Sempervivums do produce viable seed, but the seeds are tiny, and they do germinate after being planted for about a week, at least with the giant species I already have.

Diana Studer  – (May 11, 2011 at 2:08 PM)  

And the tiny details so often show us that other layer of life. Spiders and beetles.

Getting the camera and the human eye to agree about the colour of that flower, is a mission I frequently despair of. Feel like telling the camera, yes, that flower, you've got the shape right, now, about the colour ...

Gerhard Bock (Succulents and More)  – (May 11, 2011 at 7:55 PM)  

Alan, these are absolutely stunning photographs.
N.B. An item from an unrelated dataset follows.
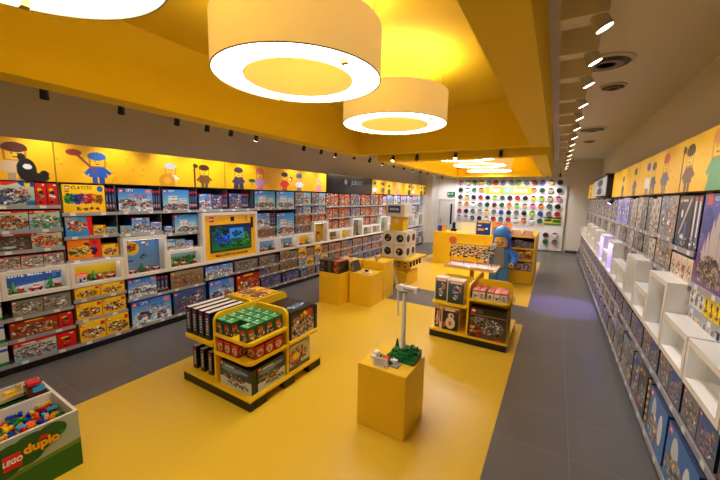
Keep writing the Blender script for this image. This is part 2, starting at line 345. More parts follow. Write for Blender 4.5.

Most people probably don't realize a) how small these flowers are, and b) how extremely difficult it is to take macro photos of this quality.

:: Bamboo and More ::

One  – (May 11, 2011 at 10:52 PM)  

I appreciate them too. Love the images of your flowers and bugs. I'm still keeping my macros of tiny flowers. Like you, I also have thoughts that they should not monopolize a post. Need to look for more...

Sheila  – (May 12, 2011 at 10:32 AM)  

Great images! A telephoto lens certainly helps me appreciate the intricate beauty of small flowers.

Alan  – (May 13, 2011 at 6:25 PM)  

It looks like Blogger's problems resulted in some of the comments from this post being deleted. If you know what you said and want to say it again, please do!